Repeat your border as many times as needed to go all the way around. Three times took me just shy of  the seam, which was perfect.  Truly, that was just luck on my part.

So what if you’re not so lucky? If you find your border an annoying few inches short of the end, I have a little trick for you. Hoop up your last length of jeans, and line up your design as you did with all the others. When your design sews, it will stitch right over the edge of your jeans, and onto the stabilizer. When it’s done, simply snip off the extra embroidery, and you’re set!


Now it’s time to stitch it all back up together again. Line up your seam as it was before, and pin it in place.


Remove the detachable part of your sewing machine, and stick the jeans under the foot.  This will take some maneuvering, but since we didn’t rip up the seam that far, it can be done.  Just make sure that the pins stay in place and that no extra bit of jean gets caught underneath and stitched together. When you sew the seams shut, you can either match the thread to the same color used on your jeans, or use clear nylon thread, so it doesn’t show. Stitch down both sides, copying the seams that were stitched before.


Now go back to your pocket and do the same. 

Pin it in place, which should be easy, because it should just fall exactly where it was before, and re sew the seams all the way around the pocket.

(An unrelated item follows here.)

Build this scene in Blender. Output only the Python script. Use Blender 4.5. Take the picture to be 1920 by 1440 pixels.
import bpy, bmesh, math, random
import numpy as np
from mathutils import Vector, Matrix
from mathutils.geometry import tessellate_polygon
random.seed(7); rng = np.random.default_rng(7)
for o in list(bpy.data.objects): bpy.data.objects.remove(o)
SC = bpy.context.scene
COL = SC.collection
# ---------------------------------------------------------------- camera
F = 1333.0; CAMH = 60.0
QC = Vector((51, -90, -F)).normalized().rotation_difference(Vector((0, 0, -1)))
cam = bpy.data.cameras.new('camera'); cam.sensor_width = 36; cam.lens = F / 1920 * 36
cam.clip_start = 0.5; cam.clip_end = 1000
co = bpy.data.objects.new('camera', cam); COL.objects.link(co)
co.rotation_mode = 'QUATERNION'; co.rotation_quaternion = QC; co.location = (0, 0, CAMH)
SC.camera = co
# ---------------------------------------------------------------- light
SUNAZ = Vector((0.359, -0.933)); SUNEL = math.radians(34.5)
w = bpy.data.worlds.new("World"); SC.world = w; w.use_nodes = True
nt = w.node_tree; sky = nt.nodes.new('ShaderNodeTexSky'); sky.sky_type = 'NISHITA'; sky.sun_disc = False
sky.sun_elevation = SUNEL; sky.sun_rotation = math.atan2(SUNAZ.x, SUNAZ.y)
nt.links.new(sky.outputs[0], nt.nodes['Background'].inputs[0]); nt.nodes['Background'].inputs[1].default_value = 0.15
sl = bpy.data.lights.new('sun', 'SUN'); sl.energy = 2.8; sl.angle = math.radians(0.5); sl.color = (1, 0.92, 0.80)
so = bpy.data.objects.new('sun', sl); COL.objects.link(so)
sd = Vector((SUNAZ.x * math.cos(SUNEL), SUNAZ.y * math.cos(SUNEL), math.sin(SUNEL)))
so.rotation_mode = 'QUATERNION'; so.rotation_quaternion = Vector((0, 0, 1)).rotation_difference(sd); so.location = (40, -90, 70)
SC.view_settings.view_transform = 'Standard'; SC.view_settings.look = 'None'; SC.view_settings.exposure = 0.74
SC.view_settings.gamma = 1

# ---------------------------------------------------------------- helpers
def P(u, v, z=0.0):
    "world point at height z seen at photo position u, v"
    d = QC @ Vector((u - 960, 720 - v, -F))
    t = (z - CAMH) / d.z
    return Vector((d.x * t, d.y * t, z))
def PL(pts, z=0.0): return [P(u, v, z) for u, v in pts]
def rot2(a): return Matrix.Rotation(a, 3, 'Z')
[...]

Now stand back and marvel at how you turned an old worn pair of jeans into a high class boutique item! Custom embroidery touches add subtle class to jeans, and dresses them up a bit. You can stitch on pockets and borders and embellish the bottoms of jeans to all manners of fancy.


I put the cowskull on the back right pocket, and the border on the opposite left cuff. The coordinating border around the bottom of the jeans is a delicate accent to the whole ensemble. We have a few different borders you can choose from to dress up your edges, and all kinds of designs you can use to dress up any other pair of jeans. Have fun with it! You can make any ordinary pair of jeans a designer pair with a few quick stitches, and for a heck of a lot cheaper than boutique prices. Plus every pair is customized for you!